Однажды ко мне пришел мой товарищ-однокурсник Николай Костров [511]и предложил пойти с ним вместе пешком по Сибири. По его уверению, в этом познании жизни — босячестве — русские люди испокон веков искали истину. Я не был подготовлен к такому решению, а один он не пошел.
Наступила пора споров и брожения умов. Споры шли во всех областях искусства. Луначарский вел словесный бой с богословом Введенским [512]. Маяковский громил поэтов-имажинистов, публично поссорился с Есениным. Лефовцы вели непримиримую борьбу с МАППом (Московская ассоциация пролетарских писателей). В театре Мейерхольд ломал привычные академические понятия о классике, совершенно по-новому поставил «Лес» Островского [513]. Этот спектакль вызвал бурные разногласия, «за» и «против». Мы были «за». Художник В. Е. Татлин отвергал картину и призывал делать вещи. Филонов проповедовал свою «систему мирового расцвета», ниспровергая, как он выражался, «все академические нормы обучения искусству». Приехавший из Витебска К. С. Малевич провозгласил отказ от всякой изобразительности, выступил с декларацией Уновиса [514]— «Установителей Нового Искусства» беспредметного мира.
Академия бурлила. Спорили везде и всюду — в общежитии, в мастерских, в коридорах. <…> Мне запомнился случай, когда в разгар горячей дискуссии неожиданно на стол президиума вскочил наш учитель Матюшин. Его нелепая фигура, в дамских черных шерстяных чулках и коротких, до колена, штанах, походила на фигуру Дон Кихота. Потрясая над головой своей тростью, он выкрикивал: «Кто шел с рабочими за власть Советов на баррикады? Мы, „левые“!» Более убедительного довода в пользу «левых» для нас, молодых художников, и быть не могло. Для нас, студентов, это означало — за левое искусство. Устои академизма рушились. «Вольные художники» Татлин, Малевич, Матюшин, Филонов со своими учениками бросили вызов академической школе.
Ежедневно после занятий, с этюдниками через плечо, студенты шли гуськом через Неву, по льду, к новым берегам, в основанный на Исаакиевской площади Институт художественной культуры. В пустых комнатах дома Мятлева изучали метод Сезанна и Пикассо, постигали основы кубизма, геометризации формы. Знатоком Сезанна считался ученик Малевича молодой художник Костя Рождественский. Сам Малевич в ту пору делал свой загадочный архитектурный супрематизм.

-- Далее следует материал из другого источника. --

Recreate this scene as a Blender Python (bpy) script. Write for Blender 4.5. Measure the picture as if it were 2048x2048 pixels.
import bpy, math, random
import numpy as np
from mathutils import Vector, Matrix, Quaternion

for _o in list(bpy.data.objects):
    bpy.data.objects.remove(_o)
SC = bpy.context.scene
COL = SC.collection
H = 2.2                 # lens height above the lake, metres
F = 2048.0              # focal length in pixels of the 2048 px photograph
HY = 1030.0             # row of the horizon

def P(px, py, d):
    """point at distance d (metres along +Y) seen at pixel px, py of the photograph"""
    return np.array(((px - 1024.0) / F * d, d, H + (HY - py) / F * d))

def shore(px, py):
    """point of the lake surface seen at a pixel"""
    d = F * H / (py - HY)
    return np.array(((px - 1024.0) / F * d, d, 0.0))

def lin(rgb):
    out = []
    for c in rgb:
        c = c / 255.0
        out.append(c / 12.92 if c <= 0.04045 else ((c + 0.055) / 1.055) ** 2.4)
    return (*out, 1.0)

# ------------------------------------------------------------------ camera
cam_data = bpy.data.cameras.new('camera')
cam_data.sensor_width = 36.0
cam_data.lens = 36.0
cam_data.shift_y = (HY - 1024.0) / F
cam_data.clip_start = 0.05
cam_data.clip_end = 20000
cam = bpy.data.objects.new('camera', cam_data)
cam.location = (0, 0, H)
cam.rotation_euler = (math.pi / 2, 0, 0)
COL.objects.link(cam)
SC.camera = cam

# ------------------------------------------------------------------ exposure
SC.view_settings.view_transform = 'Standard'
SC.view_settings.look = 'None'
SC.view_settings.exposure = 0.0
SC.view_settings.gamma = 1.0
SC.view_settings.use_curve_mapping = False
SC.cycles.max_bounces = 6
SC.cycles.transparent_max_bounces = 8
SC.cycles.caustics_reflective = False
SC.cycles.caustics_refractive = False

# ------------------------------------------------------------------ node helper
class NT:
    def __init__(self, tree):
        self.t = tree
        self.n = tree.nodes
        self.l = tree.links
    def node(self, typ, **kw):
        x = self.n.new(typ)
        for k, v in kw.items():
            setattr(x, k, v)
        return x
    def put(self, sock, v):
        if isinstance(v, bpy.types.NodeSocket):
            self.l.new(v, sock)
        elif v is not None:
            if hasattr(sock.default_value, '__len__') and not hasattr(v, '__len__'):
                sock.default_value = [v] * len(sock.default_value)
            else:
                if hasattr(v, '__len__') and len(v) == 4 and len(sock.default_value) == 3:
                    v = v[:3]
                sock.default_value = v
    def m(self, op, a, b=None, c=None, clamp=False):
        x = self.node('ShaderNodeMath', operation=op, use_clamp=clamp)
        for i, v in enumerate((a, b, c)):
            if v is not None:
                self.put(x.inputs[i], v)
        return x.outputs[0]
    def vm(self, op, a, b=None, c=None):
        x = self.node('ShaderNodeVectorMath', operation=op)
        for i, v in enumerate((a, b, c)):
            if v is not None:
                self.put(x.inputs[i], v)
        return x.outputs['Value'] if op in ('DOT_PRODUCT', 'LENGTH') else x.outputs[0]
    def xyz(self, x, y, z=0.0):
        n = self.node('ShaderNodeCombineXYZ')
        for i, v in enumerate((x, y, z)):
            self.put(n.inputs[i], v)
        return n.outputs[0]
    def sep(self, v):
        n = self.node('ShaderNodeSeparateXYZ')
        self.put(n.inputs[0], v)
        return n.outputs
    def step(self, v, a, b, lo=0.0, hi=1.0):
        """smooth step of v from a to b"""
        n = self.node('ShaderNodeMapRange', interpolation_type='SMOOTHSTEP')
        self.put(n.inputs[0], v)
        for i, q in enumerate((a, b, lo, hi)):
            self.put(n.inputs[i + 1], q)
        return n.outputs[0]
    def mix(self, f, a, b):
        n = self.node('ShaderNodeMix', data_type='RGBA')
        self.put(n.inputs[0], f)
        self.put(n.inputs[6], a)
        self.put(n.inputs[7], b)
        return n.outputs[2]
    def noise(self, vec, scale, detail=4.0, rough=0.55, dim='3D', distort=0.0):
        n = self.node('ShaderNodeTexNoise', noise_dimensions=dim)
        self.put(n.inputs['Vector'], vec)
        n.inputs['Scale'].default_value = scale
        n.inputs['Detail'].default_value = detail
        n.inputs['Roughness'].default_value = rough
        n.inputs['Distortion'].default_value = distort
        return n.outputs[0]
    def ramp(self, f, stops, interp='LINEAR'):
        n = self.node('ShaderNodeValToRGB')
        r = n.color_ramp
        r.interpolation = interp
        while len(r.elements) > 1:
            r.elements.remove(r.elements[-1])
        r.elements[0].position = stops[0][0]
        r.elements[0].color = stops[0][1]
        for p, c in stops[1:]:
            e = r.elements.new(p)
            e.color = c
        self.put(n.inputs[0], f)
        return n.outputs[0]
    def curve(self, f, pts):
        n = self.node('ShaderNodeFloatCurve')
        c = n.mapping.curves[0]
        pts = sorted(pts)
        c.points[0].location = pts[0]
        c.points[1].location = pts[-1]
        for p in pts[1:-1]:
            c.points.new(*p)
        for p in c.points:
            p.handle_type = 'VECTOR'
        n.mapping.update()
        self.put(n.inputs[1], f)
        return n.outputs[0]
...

Другой крупной фигурой в Институте художественной культуры был художник В. Е. Татлин. Татлинская мастерская вела обособленную, замкнутую жизнь. <…> Что там делалось, мало кто знал. Ходили самые разные слухи. Говорили, что там делают печку, изобретают летательный аппарат наподобие леонардовского [515], наконец, изготовляют левкасы и подготавливают доски по старой иконной технологии.
И, наконец, третьей фигурой, вокруг которой формировалась ищущая молодежь, был М. В. Матюшин. В мастерской Матюшина вели исследования по теории цвета, воздействия цвета на цвет, ставили опыты по методу «расширенного смотрения»…

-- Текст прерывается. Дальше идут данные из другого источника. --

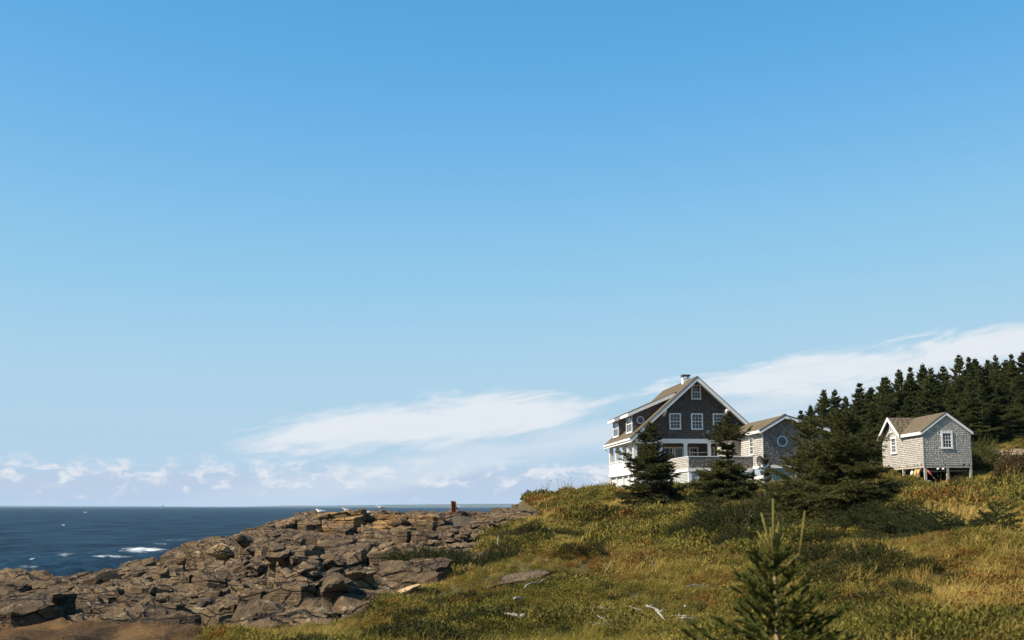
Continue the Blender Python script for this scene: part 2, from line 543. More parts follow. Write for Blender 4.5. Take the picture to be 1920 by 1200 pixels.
def plant_mat(name, cols, scale=0.12, trans=0.3):
    """colours drift over the hillside in patches, with each blade a little different"""
    m = bpy.data.materials.new(name)
    m.use_nodes = True
    t = NT(m.node_tree)
    pos = t.n('ShaderNodeNewGeometry').outputs['Position']
    rnd = t.n('ShaderNodeObjectInfo').outputs['Random']
    n = t.noise(pos, scale, 4.0, 0.6)
    f = t.m('ADD', n, t.m('MULTIPLY_ADD', rnd, 0.24, -0.12))
    c = t.mix(t.ss(f, 0.36, 0.50), cols[0], cols[1])
    c = t.mix(t.ss(f, 0.50, 0.66), c, cols[2])
    n2 = t.noise(pos, 9.0, 2.0, 0.6)
    c = t.mix(t.m('MULTIPLY', t.ss(n2, 0.5, 0.8), 0.6), c, cols[3])
    b = t.n('ShaderNodeBsdfPrincipled')
    t.put(b.inputs['Base Color'], c)
    b.inputs['Roughness'].default_value = 0.7
    b.inputs['Specular IOR Level'].default_value = 0.08
    tr = t.n('ShaderNodeBsdfTranslucent')
    t.put(tr.inputs[0], c)
    mx = t.n('ShaderNodeMixShader')
    mx.inputs[0].default_value = trans
    t.put(mx.inputs[1], b.outputs[0]); t.put(mx.inputs[2], tr.outputs[0])
    o = t.n('ShaderNodeOutputMaterial')
    t.put(o.inputs[0], mx.outputs[0])
    return m


M['grass'] = plant_mat('golden_grass', [(0.195, 0.160, 0.030), (0.30, 0.222, 0.050), (0.41, 0.285, 0.082), (0.38, 0.27, 0.095)], 0.16)
M['heath'] = plant_mat('green_heath', [(0.044, 0.044, 0.010), (0.130, 0.112, 0.021), (0.225, 0.175, 0.037), (0.27, 0.20, 0.052)], 0.30)
M['rusty'] = plant_mat('rusty_heath', [(0.130, 0.092, 0.022), (0.165, 0.108, 0.026), (0.19, 0.080, 0.019), (0.25, 0.165, 0.045)], 0.35)

# ------------------------------------------------------------------ the lie of the land
HOUSE = (14.83, 100.0, 7.3); HOUSE_T = R(5.4)
HUT = (30.72, 94.0, 9.10); HUT_T = R(2.5)


def loc2w(o, th, u, v, w=0.0):
    return np.array([o[0] + u * math.cos(th) - v * math.sin(th), o[1] + u * math.sin(th) + v * math.cos(th), o[2] + w])


cps = []                                     # known points of the ground: x, y, z
for px, py, d in [
    (-500, 1200, 34), (-200, 1200, 30), (0, 1200, 28), (300, 1200, 25), (600, 1200, 21), (960, 1200, 17), (1300, 1200, 14), (1600, 1200, 11.8), (1920, 1200, 10.6), (2300, 1200, 10),
    (0, 1168, 33), (300, 1168, 31), (600, 1150, 30), (960, 1150, 23), (1300, 1150, 20), (1600, 1130, 18), (1900, 1130, 17),
    (-300, 1135, 48), (0, 1135, 42), (0, 1098, 58), (-300, 1112, 58), (150, 1100, 48), (150, 1066, 66), (300, 1100, 45), (330, 1044, 74), (500, 1100, 42), (500, 1050, 60),
    (650, 1100, 42), (650, 1050, 60), (500, 1018, 82), (700, 1024, 85), (560, 1011, 95), (650, 1011, 96.5), (760, 1011, 97.5), (560, 973, 99), (650, 970, 100), (760, 968, 101), (600, 965, 108), (700, 960, 110),
    (760, 961, 110), (850, 965, 112), (930, 958, 112), (860, 1000, 97), (900, 982, 100), (960, 968, 100), (400, 1003, 92), (480, 990, 100), (540, 976, 106),
    (820, 1100, 33), (870, 1050, 50), (940, 1068, 41), (1000, 1000, 75), (1000, 962, 98), (1000, 944, 106), (1060, 933, 108), (1110, 926, 108), (1100, 1060, 45), (1100, 1000, 72), (1100, 960, 95),
    (1250, 1000, 62), (1250, 960, 86), (1250, 936, 90), (1330, 1060, 36), (1400, 940, 85), (1400, 1000, 52), (1400, 1060, 32),
    (1575, 1036, 37), (1500, 990, 50), (1480, 940, 78), (1700, 1050, 30), (1700, 1000, 42), (1700, 950, 65), (1850, 1050, 28), (1850, 1000, 40), (1850, 950, 62), (1800, 927, 82), (1740, 924, 84), (1680, 915, 88), (1900, 912, 85),
    (1740, 912, 92), (1740, 909, 96), (1822, 907, 93), (1660, 893, 99), (1660, 889, 104), (1680, 880, 108), (1880, 888, 95), (1870, 843, 108), (1930, 835, 110), (1780, 880, 108),
    (1520, 880, 118), (1650, 866, 120), (1800, 846, 122), (1920, 822, 124), (2200, 800, 130), (1920, 765, 150), (1700, 815, 150), (1560, 850, 150), (2200, 740, 160),
]:
    cps.append(at(px, py, d))
for u, v, w in [(-5, 0, -0.15), (-5, 14, 0.05), (0, 0, -0.1), (0, 14, -0.2), (5, 14, -0.2), (-2.4, -6.5, -0.12), (2.5, -9, 0.0), (7, -9, 0.1), (7, 0, 0.0), (2, -3, -0.1)]:
    cps.append(loc2w(HOUSE, HOUSE_T, u, v, w))
for px, ds in [(-500, 60), (-300, 60), (-100, 58), (60, 62), (200, 70), (330, 76), (400, 93), (480, 101), (560, 108), (700, 111), (850, 114), (960, 112), (1060, 112)]:
    a = (px - 960) / FPX
    for k, z in ((14, 1.6), (26, -1.5), (45, -3.0), (110, -4.5)):
        if px >= 700 and k == 14:
            z = 4.6
        if px >= 700 and k == 26:
            z = 1.5
        cps.append(np.array([a * (ds + k), ds + k, z]))
for X, Y, z in [(0, 7, 4.45), (0, -20, 5.0), (20, -10, 5.4), (-20, -10, 3.6), (-14, 8, 3.6), (12, 8, 5.0), (30, 15, 6.2), (-60, 0, -3), (-50, 35, -3), (-45, -40, -2), (0, -80, 5), (60, -40, 9), (60, 40, 9), (80, 110, 16),
                (14, 150, 1.0), (12, 175, -3.5), (30, 165, 8), (30, 200, -2), (60, 190, 14), (100, 200, 14), (60, 260, -3), (120, 300, -4), (200, 150, 10), (250, 250, -4), (0, 260, -5), (-120, 100, -5), (-120, -100, -5), (0, -220, -5), (250, 0, -5), (-200, 200, -5), (170, -150, -5)]:
    cps.append(np.array([X, Y, z], float))
cps = np.array(cps)


def qcoord(X, Y):
    d = np.sqrt(X * X + Y * Y)
    return np.stack([np.arctan2(X, Y) / 0.13, np.log(np.maximum(d, 3.0)) / 0.20], -1)


_Q = qcoord(cps[:, 0], cps[:, 1])
_K = np.sqrt(((_Q[:, None] - _Q[None]) ** 2).sum(-1) + 0.12)
_n = len(_Q)
_A = np.zeros((_n + 1, _n + 1)); _A[:_n, :_n] = _K - np.eye(_n) * 0.02; _A[:_n, _n] = 1; _A[_n, :_n] = 1
_w = np.linalg.solve(_A, np.append(cps[:, 2], 0))


def ground0(X, Y):
    """smooth ground"""
    X = np.atleast_1d(np.asarray(X, float)); Y = np.atleast_1d(np.asarray(Y, float))
    sh = X.shape
    q = qcoord(X.ravel(), Y.ravel())
    z = np.empty(len(q))
    for i in range(0, len(q), 20000):
        k = np.sqrt(((q[i:i + 20000, None] - _Q[None]) ** 2).sum(-1) + 0.12)
        z[i:i + 20000] = k @ _w[:_n] + _w[_n]
    d = np.sqrt(X.ravel() ** 2 + Y.ravel() ** 2)
    z = np.where(d < 8, 4.4 + (z - 4.4) * sstep(d, 3, 8), z)
    return np.clip(z, -6, 26).reshape(sh)


ROCK = [(-700, 1105), (-300, 1090), (0, 1060), (210, 1010), (330, 1000), (400, 960), (480, 950), (590, 930), (700, 925), (940, 930), (990, 945), (1030, 956), (1015, 982), (945, 1010), (895, 1035), (870, 1062), (810, 1082), (770, 1090),
        (725, 1140), (690, 1165), (560, 1178), (380, 1186), (260, 1170), (120, 1166), (0, 1178), (-300, 1170), (-700, 1180)]
BARE = [(-700, 1105), (0, 1100), (300, 1120), (390, 1180), (420, 1230), (360, 1500), (-800, 1500)]


def masks(X, Y, z):
    px, py = to_px(X, Y, z)
    j = 26 * fbm(X * 0.5, Y * 0.35, 31, 4)
    front = Y > 4
    rock = in_poly(px + j, py + j * 0.5, ROCK) & front
    bare = in_poly(px + j * 2, py, BARE) & front
    low = z < 1.7
    return rock, bare, low, px, py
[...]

«Левые» как бы взяли на себя всю ответственность за будущее советское искусство. Главным критерием для нас считалась внешняя несхожесть с искусством прошлого. Наряду с происходящим глубоким процессом рождения подлинно нового процветало и манерное рисование при помощи сдвигов, кубов, бессмысленных пересечений линий. Многие студенты, в том числе и я, желали познать творческий метод кубистов, но помочь нам понять сущность кубизма в Академии никто не мог…
Впервые я увидел Павла Николаевича Филонова на диспуте в Академии художеств в 1924 году. Это было в нетопленном большом зале бывшей ректорской квартиры, стены которой от пола до потолка были покрыты инеем.
На трибуну вышел высокий человек в куртке солдатского сукна, без шапки, с лицом аскета. На бритом, с высоким лбом, бледном лице горели глубоко запавшие серые глаза. Напряженный оскал рта с выдвинутым вперед подбородком придавал лицу волевую исступленность.
Гудевший, набитый молодежью зал притих. Мы знали, что сейчас будет произнесен приговор старой Академии.
Филонов говорил медленно, чеканя каждое слово. Произнеся очередную короткую фразу как афоризм, он делал паузу и характерным жестом руки проводил ребром своей ладони от переносицы вверх, заключая мысль словами: «Стало быть, я это отметаю начисто!» Фраза повторялась каждый раз, когда речь шла о старой Академии.
Его слушали, затаив дыхание. Он покорял нас своей убежденностью и волей, примером бескорыстия и фанатической преданности искусству.